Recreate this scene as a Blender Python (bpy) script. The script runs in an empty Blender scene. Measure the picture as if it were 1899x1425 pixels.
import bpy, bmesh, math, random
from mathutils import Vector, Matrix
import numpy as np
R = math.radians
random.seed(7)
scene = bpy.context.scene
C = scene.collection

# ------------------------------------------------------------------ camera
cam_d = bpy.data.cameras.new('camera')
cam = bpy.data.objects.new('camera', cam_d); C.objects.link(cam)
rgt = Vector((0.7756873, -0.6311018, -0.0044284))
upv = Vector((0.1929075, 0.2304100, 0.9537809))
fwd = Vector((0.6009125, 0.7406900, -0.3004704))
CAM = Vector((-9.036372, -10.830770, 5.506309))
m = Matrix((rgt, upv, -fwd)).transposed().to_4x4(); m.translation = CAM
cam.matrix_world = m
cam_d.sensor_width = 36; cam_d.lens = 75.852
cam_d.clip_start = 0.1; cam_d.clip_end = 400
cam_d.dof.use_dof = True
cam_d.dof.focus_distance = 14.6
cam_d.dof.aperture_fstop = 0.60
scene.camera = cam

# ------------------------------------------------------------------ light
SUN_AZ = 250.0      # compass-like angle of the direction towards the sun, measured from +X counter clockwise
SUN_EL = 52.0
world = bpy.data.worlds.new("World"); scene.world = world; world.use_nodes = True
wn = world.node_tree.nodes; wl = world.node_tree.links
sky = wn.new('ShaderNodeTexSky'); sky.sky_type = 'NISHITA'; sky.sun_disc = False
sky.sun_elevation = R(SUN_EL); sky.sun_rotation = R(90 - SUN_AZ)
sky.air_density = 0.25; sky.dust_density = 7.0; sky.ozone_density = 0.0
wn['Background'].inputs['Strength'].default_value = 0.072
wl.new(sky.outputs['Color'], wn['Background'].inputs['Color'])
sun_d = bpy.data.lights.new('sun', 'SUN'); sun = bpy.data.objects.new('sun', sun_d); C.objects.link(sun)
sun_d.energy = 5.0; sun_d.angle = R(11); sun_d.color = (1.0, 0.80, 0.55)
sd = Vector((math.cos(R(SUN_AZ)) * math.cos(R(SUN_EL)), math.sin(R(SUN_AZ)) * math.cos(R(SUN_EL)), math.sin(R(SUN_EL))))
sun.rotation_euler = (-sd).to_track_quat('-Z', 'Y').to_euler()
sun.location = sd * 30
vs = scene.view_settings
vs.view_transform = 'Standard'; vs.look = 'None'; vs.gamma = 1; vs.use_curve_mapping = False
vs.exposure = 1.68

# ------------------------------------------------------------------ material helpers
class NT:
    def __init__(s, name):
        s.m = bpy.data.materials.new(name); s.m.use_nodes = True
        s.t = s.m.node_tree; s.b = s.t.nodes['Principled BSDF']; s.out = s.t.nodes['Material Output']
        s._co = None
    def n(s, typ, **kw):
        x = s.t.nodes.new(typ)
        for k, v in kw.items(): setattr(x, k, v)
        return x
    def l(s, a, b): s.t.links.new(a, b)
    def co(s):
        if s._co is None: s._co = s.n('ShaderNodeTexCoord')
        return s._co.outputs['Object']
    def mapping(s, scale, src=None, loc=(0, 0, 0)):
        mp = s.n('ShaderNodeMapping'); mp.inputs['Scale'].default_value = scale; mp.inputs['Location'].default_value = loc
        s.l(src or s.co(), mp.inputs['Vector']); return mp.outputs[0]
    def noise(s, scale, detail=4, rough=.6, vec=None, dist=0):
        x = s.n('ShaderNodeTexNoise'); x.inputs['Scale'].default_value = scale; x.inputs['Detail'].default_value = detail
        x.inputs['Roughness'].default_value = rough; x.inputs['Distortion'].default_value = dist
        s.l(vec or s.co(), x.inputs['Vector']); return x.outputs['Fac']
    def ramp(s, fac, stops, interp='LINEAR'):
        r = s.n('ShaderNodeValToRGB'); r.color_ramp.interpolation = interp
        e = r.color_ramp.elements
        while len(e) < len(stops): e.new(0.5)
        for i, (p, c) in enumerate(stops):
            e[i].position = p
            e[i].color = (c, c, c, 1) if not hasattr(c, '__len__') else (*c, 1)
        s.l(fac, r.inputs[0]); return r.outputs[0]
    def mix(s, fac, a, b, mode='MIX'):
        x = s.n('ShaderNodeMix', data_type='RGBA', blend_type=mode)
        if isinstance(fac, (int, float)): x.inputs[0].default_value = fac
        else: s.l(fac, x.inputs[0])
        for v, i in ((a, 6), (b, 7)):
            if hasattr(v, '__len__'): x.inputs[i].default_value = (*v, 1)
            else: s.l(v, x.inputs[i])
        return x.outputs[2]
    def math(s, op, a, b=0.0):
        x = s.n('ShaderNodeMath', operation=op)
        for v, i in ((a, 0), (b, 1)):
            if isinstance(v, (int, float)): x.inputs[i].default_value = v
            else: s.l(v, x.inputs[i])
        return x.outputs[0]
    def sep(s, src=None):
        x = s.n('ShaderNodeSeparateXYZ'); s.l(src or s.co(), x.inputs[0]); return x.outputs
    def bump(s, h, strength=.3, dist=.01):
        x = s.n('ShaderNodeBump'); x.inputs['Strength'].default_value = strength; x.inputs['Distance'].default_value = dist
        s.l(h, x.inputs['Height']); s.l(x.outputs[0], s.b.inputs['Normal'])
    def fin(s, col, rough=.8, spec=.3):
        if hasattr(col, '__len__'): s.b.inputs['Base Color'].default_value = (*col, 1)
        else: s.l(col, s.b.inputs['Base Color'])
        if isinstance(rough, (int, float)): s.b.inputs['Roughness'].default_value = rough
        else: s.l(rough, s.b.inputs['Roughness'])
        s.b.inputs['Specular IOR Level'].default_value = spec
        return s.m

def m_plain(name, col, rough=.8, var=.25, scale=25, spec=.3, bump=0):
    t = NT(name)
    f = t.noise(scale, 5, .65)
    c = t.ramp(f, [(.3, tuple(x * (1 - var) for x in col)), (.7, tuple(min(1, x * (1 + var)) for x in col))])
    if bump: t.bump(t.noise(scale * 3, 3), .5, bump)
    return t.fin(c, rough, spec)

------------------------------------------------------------

Repeat back the data above, exact to the last character.

* **The response**
Recreate this scene as a Blender Python (bpy) script. The script runs in an empty Blender scene. Measure the picture as if it were 1899x1425 pixels.
import bpy, bmesh, math, random
from mathutils import Vector, Matrix
import numpy as np
R = math.radians
random.seed(7)
scene = bpy.context.scene
C = scene.collection

# ------------------------------------------------------------------ camera
cam_d = bpy.data.cameras.new('camera')
cam = bpy.data.objects.new('camera', cam_d); C.objects.link(cam)
rgt = Vector((0.7756873, -0.6311018, -0.0044284))
upv = Vector((0.1929075, 0.2304100, 0.9537809))
fwd = Vector((0.6009125, 0.7406900, -0.3004704))
CAM = Vector((-9.036372, -10.830770, 5.506309))
m = Matrix((rgt, upv, -fwd)).transposed().to_4x4(); m.translation = CAM
cam.matrix_world = m
cam_d.sensor_width = 36; cam_d.lens = 75.852
cam_d.clip_start = 0.1; cam_d.clip_end = 400
cam_d.dof.use_dof = True
cam_d.dof.focus_distance = 14.6
cam_d.dof.aperture_fstop = 0.60
scene.camera = cam

# ------------------------------------------------------------------ light
SUN_AZ = 250.0      # compass-like angle of the direction towards the sun, measured from +X counter clockwise
SUN_EL = 52.0
world = bpy.data.worlds.new("World"); scene.world = world; world.use_nodes = True
wn = world.node_tree.nodes; wl = world.node_tree.links
sky = wn.new('ShaderNodeTexSky'); sky.sky_type = 'NISHITA'; sky.sun_disc = False
sky.sun_elevation = R(SUN_EL); sky.sun_rotation = R(90 - SUN_AZ)
sky.air_density = 0.25; sky.dust_density = 7.0; sky.ozone_density = 0.0
wn['Background'].inputs['Strength'].default_value = 0.072
wl.new(sky.outputs['Color'], wn['Background'].inputs['Color'])
sun_d = bpy.data.lights.new('sun', 'SUN'); sun = bpy.data.objects.new('sun', sun_d); C.objects.link(sun)
sun_d.energy = 5.0; sun_d.angle = R(11); sun_d.color = (1.0, 0.80, 0.55)
sd = Vector((math.cos(R(SUN_AZ)) * math.cos(R(SUN_EL)), math.sin(R(SUN_AZ)) * math.cos(R(SUN_EL)), math.sin(R(SUN_EL))))
sun.rotation_euler = (-sd).to_track_quat('-Z', 'Y').to_euler()
sun.location = sd * 30
vs = scene.view_settings
vs.view_transform = 'Standard'; vs.look = 'None'; vs.gamma = 1; vs.use_curve_mapping = False
vs.exposure = 1.68

# ------------------------------------------------------------------ material helpers
class NT:
    def __init__(s, name):
        s.m = bpy.data.materials.new(name); s.m.use_nodes = True
        s.t = s.m.node_tree; s.b = s.t.nodes['Principled BSDF']; s.out = s.t.nodes['Material Output']
        s._co = None
    def n(s, typ, **kw):
        x = s.t.nodes.new(typ)
        for k, v in kw.items(): setattr(x, k, v)
        return x
    def l(s, a, b): s.t.links.new(a, b)
    def co(s):
        if s._co is None: s._co = s.n('ShaderNodeTexCoord')
        return s._co.outputs['Object']
    def mapping(s, scale, src=None, loc=(0, 0, 0)):
        mp = s.n('ShaderNodeMapping'); mp.inputs['Scale'].default_value = scale; mp.inputs['Location'].default_value = loc
        s.l(src or s.co(), mp.inputs['Vector']); return mp.outputs[0]
    def noise(s, scale, detail=4, rough=.6, vec=None, dist=0):
        x = s.n('ShaderNodeTexNoise'); x.inputs['Scale'].default_value = scale; x.inputs['Detail'].default_value = detail
        x.inputs['Roughness'].default_value = rough; x.inputs['Distortion'].default_value = dist
        s.l(vec or s.co(), x.inputs['Vector']); return x.outputs['Fac']
    def ramp(s, fac, stops, interp='LINEAR'):
        r = s.n('ShaderNodeValToRGB'); r.color_ramp.interpolation = interp
        e = r.color_ramp.elements
        while len(e) < len(stops): e.new(0.5)
        for i, (p, c) in enumerate(stops):
            e[i].position = p
            e[i].color = (c, c, c, 1) if not hasattr(c, '__len__') else (*c, 1)
        s.l(fac, r.inputs[0]); return r.outputs[0]
    def mix(s, fac, a, b, mode='MIX'):
        x = s.n('ShaderNodeMix', data_type='RGBA', blend_type=mode)
        if isinstance(fac, (int, float)): x.inputs[0].default_value = fac
        else: s.l(fac, x.inputs[0])
        for v, i in ((a, 6), (b, 7)):
            if hasattr(v, '__len__'): x.inputs[i].default_value = (*v, 1)
            else: s.l(v, x.inputs[i])
        return x.outputs[2]
    def math(s, op, a, b=0.0):
        x = s.n('ShaderNodeMath', operation=op)
        for v, i in ((a, 0), (b, 1)):
            if isinstance(v, (int, float)): x.inputs[i].default_value = v
            else: s.l(v, x.inputs[i])
        return x.outputs[0]
    def sep(s, src=None):
        x = s.n('ShaderNodeSeparateXYZ'); s.l(src or s.co(), x.inputs[0]); return x.outputs
    def bump(s, h, strength=.3, dist=.01):
        x = s.n('ShaderNodeBump'); x.inputs['Strength'].default_value = strength; x.inputs['Distance'].default_value = dist
        s.l(h, x.inputs['Height']); s.l(x.outputs[0], s.b.inputs['Normal'])
    def fin(s, col, rough=.8, spec=.3):
        if hasattr(col, '__len__'): s.b.inputs['Base Color'].default_value = (*col, 1)
        else: s.l(col, s.b.inputs['Base Color'])
        if isinstance(rough, (int, float)): s.b.inputs['Roughness'].default_value = rough
        else: s.l(rough, s.b.inputs['Roughness'])
        s.b.inputs['Specular IOR Level'].default_value = spec
        return s.m

def m_plain(name, col, rough=.8, var=.25, scale=25, spec=.3, bump=0):
    t = NT(name)
    f = t.noise(scale, 5, .65)
    c = t.ramp(f, [(.3, tuple(x * (1 - var) for x in col)), (.7, tuple(min(1, x * (1 + var)) for x in col))])
    if bump: t.bump(t.noise(scale * 3, 3), .5, bump)
    return t.fin(c, rough, spec)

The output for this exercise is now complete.